Different sample sizes were used to represent the image of Lenna, as can be seen in Figure 2, where N is the number of pixels per side of the image (e.g., N=55, 55x55 pixels). See that the higher the number of pixels we use, the better the resolution and the more information we get.
It is not always the case, however, that the higher the number, the better. In N=110 and N=220 for example, notice that there is not much difference between the two pictures, but the number of pixels is doubled. In this case, and if we are talking about using this as an input to machine learning model, then we better use the 110 pixels to conserve our resources.
If you find Lenna pretty, get to know more about here in this link.[1]
Quantization
Quantization involves discretizing the intensity values of the analog image. It is the amount of information per pixel or the image representation per pixel. Let’s take Lenna again, for example.
As shown in Figure 3, k represents the intensity value or also known as its bit depth. In simple terms, it is the number of colors with which we can represent the image. It is evident that the more colors we use, the better the representation of our image will be.
Just like sampling, higher does not always mean better. It depends on the context or the problem that we are trying to solve. For example, if we only have a black and white image (which is technically 1s and 0s), we don’t need an 8-bit representation of image like in RGB because it will only be a waste of resources.
Image Types
Going back to Quantization, we can represent images in different values per pixel. Figure 4 shows the three image types, with respect to pixel value, where we can represent Lenna. Binary Images, as mentioned earlier, are represented using 1s and 0s. Grayscale, on the other hand, is represented from 0 to 255. Lastly, Colored (colormap) in this context is also represented in 0 to 255 values but using three color channels — Red, Green, Blue, or more commonly known as RGB (see Figure 5).
In the next parts of this series, we will know when and why we need to use a particular image type.
Color Spaces
As mentioned in the Image Types section, colored images can be represented using the RGB color channels. And since we are using three separate color channels, we can extract and represent the images per channel as illustrated in Figure 6.

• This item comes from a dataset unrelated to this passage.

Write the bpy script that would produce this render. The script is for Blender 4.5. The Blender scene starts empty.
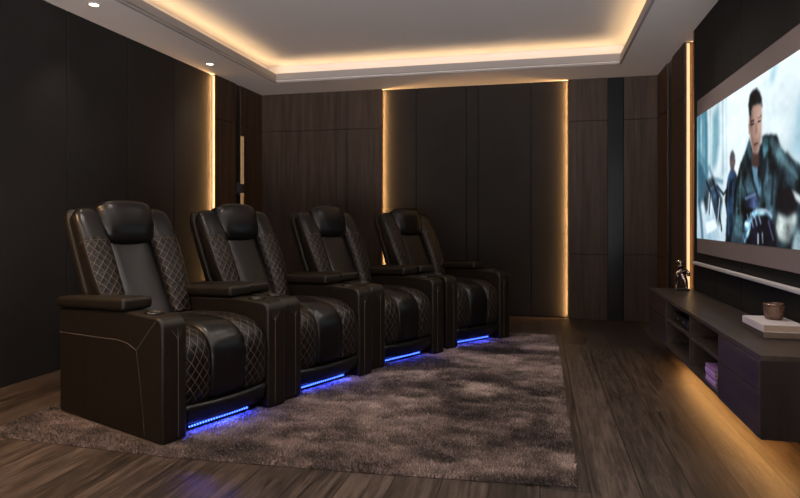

Representing images using different color channels is useful, particularly in segmentation tasks. For example, we want to isolate apples and bananas from a picture of fruits. We could isolate these elements by determining the RBG values for red (apple) and yellow (bananas).
But what if we want to segment an apple from a picture of apples and strawberries? This could be a bit tricky since apples and strawberries are both red generally. This is where HSV color space will come in handy. HSV stands for Hue, Saturation, and Value, where [2]:
Hue: dominant wavelength or the color itself (e.g., red)
Saturation : brilliance and intensity of a color
Value : lightness or darkness of a color
Figure 7 shows the picture of Lenna in HSV space.
So even if apples and strawberries are both red in nature, they may have different levels of saturation and value, which we can use to separate them from one another.
Image segmentation will be further discussed in the next parts of this series.
References
[1] “Lenna,” Wikipedia, [Online]. Available: https://en.wikipedia.org/wiki/Lenna.
[2] “Hue, Value, Saturation,” Learn, [Online]. Available: http://learn.leighcotnoir.com/artspeak/elements-color/hue-value-saturation/.